There’s not a lot to storing a fridge, the main thing is preventing it going mouldy in storage. The easiest way to prevent a fridge going mouldy is by removing the water from the fridge.

Behold, the consequences of an uncleaned fridge left in storage with doors closed
…And after it has been professionally cleaned – read how in our fridge cleaning article

An unplugged, turned off fridge is the perfect breeding ground for mould. While the fridge has been running, water has managed to work its way into every nook and cranny inside the fridge. This water isn’t an issue as long as you keep the fridge powered up – its generally too cold for any mould to grow. But once the fridge is off, if you close the door, and leave it dirty on the inside, the mould will come. Faster in hot weather, slower ion cold weather but it will come. Cleaning the crumbs out will reduce the mould, but the most important thing is to get the water out.

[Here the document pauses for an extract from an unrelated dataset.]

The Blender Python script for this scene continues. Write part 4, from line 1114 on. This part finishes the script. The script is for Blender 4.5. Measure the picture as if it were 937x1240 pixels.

There’s two ways we can get the water out. The first is pretty simple – leave the doors open. You don’t need them open a lot, you can just jam a rag in between the freezer and fridge door and leave it cracked a little. Over the course of a few weeks, the fridge will dry out completely, and you can close the doors if you want. The only downside is you have no way of really telling if all the water is out. The longer you leave it, the less chance you will have mould. You can leave the doors open for the whole time the fridge is in storage, however we find that if the fridge has magnetised door seals, these will demagnetise and your fridge won’t seal as well when you close the doors ago. Additionally a rag stuffed in to stop the door closing can – over time – deform the seals. Generally leaving the fridge open for a week in hot dry weather will be enough, or a couple weeks in colder weather. I wouldn’t recommend leaving the doors open longer than a month.

If you need to store the fridge longer than a month, a great solution is a chemical dehumidifier generally containing calcium chloride you can buy at you local hardware store or supermarket for less than $10. Silica gel sachets might also work, but depending on how much water remains in your fridge, they are unlikely to be up to the task, and a more expensive option. You can also close the doors early even on a wet fridge if you go down this path provided the dehumidifer is big enough. Buy one for the fridge section and one for the freezer section, and be careful not to knock them over once they’re in place.